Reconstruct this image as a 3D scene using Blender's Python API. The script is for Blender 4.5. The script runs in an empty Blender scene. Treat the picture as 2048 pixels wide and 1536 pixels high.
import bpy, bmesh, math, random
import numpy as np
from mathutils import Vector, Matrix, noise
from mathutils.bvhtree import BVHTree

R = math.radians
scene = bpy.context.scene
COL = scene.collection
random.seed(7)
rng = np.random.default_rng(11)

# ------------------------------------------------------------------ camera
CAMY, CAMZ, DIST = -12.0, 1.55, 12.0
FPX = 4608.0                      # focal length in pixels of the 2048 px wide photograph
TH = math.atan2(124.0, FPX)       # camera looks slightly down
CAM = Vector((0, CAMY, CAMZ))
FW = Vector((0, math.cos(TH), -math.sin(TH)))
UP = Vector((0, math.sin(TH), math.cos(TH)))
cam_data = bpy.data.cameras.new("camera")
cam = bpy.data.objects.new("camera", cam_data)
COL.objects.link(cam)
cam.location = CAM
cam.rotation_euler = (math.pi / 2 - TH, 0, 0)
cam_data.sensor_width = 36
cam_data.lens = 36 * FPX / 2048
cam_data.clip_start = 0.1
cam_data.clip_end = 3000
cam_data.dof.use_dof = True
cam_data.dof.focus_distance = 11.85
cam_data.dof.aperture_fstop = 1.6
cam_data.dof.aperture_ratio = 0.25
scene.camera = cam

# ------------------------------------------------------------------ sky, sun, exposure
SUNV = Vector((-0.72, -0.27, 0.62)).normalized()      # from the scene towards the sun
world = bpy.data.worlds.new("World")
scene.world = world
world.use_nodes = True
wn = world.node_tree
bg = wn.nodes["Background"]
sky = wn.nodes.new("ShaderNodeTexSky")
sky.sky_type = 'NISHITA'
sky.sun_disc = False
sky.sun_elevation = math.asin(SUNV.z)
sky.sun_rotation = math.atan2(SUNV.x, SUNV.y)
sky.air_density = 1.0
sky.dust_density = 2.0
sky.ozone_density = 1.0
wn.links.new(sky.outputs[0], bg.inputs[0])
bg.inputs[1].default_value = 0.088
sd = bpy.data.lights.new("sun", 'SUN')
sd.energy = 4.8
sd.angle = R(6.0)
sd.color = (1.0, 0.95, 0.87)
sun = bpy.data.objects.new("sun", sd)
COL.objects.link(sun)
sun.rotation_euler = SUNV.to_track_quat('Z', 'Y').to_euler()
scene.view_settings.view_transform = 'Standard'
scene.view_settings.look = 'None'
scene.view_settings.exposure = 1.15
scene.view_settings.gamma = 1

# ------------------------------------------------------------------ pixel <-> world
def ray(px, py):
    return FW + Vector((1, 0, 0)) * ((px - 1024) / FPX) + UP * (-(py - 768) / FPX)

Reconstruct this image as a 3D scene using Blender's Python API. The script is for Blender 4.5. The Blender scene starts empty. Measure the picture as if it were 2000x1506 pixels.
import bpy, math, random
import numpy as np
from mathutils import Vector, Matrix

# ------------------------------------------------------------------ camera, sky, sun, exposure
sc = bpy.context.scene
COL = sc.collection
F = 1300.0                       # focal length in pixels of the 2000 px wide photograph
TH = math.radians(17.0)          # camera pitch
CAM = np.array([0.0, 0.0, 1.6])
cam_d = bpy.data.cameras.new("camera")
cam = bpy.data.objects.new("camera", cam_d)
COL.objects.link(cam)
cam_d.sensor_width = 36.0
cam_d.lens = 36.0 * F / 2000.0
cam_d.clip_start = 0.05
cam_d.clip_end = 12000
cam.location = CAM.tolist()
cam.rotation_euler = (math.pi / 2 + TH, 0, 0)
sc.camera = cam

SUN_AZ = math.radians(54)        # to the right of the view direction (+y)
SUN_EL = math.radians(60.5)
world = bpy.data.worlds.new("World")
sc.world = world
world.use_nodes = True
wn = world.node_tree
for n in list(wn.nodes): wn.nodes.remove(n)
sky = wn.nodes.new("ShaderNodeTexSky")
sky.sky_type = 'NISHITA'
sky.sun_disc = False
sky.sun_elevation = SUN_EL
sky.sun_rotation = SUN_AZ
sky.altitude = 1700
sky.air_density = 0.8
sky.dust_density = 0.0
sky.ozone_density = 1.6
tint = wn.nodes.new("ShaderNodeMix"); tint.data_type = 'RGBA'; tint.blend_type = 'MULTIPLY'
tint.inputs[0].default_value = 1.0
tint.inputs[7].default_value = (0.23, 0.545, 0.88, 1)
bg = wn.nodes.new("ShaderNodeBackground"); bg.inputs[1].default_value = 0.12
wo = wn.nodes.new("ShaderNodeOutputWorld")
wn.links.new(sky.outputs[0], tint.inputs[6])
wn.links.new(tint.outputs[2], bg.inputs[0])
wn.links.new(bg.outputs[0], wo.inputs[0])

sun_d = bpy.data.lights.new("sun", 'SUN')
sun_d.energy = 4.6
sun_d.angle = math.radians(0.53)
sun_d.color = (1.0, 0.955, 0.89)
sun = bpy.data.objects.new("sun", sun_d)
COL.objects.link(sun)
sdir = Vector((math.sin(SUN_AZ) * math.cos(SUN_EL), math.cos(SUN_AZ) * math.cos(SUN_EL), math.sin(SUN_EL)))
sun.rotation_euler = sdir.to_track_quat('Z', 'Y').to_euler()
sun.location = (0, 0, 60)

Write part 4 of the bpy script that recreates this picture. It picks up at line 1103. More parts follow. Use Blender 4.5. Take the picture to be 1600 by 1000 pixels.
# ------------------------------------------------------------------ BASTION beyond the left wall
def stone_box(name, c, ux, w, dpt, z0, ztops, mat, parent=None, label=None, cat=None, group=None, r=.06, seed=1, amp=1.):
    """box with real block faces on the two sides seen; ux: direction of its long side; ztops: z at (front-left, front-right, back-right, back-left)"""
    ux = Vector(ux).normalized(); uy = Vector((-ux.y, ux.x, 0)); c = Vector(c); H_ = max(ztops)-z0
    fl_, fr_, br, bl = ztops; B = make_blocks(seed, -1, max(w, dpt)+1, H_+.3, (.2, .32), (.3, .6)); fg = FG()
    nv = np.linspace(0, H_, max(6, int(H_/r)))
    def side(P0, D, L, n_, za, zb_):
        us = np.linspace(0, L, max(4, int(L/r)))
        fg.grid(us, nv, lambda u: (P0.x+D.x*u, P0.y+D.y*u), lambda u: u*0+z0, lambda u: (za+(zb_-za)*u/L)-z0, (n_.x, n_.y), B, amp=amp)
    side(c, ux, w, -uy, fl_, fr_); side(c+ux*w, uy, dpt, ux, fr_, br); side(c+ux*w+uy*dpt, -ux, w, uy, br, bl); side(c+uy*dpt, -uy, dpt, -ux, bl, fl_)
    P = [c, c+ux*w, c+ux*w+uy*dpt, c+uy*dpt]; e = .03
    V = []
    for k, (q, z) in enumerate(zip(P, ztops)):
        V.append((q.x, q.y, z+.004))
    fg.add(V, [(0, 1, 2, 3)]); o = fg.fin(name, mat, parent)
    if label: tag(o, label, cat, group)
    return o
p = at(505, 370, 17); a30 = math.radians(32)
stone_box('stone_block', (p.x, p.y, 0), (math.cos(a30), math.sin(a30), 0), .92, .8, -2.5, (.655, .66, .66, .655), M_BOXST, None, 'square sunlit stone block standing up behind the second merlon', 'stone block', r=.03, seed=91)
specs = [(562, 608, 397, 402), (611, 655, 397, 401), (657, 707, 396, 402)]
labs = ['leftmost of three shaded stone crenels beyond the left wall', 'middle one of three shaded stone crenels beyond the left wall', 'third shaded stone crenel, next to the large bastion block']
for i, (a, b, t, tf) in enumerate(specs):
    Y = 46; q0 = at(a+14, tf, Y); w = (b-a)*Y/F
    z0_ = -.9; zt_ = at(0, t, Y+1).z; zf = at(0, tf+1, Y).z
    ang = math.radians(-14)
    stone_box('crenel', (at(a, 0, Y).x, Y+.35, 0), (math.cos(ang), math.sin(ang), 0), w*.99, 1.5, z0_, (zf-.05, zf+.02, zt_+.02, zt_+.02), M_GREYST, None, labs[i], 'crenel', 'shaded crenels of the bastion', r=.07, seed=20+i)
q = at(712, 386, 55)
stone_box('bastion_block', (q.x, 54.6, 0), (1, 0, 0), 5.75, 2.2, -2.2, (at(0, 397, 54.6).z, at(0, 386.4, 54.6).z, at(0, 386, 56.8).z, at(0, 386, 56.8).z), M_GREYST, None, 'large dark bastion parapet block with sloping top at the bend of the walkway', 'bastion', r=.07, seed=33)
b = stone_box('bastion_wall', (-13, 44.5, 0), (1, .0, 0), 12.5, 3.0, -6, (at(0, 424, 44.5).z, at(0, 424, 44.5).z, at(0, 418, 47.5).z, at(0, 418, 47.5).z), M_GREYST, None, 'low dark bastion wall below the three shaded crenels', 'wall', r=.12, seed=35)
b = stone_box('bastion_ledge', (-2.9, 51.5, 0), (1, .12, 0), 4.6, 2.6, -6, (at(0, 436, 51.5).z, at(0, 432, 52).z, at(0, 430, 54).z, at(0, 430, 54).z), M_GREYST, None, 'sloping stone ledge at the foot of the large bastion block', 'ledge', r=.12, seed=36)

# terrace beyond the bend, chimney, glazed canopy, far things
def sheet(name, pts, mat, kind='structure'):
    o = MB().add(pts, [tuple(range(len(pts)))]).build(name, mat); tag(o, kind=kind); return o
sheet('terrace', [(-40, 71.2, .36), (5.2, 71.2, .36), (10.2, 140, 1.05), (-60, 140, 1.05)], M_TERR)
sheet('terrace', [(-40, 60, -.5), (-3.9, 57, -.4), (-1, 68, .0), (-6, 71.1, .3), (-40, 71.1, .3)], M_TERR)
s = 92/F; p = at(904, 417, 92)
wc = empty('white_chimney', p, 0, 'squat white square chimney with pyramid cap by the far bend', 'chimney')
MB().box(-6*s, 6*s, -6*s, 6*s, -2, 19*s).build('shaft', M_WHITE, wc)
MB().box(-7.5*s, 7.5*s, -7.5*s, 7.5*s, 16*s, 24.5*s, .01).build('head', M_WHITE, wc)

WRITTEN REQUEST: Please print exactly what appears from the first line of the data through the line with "from mathutils.bvhtree import BVHTree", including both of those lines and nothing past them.

WRITTEN ANSWER:
Reconstruct this image as a 3D scene using Blender's Python API. The script is for Blender 4.5. The script runs in an empty Blender scene. Treat the picture as 2048 pixels wide and 1536 pixels high.
import bpy, bmesh, math, random
import numpy as np
from mathutils import Vector, Matrix, noise
from mathutils.bvhtree import BVHTree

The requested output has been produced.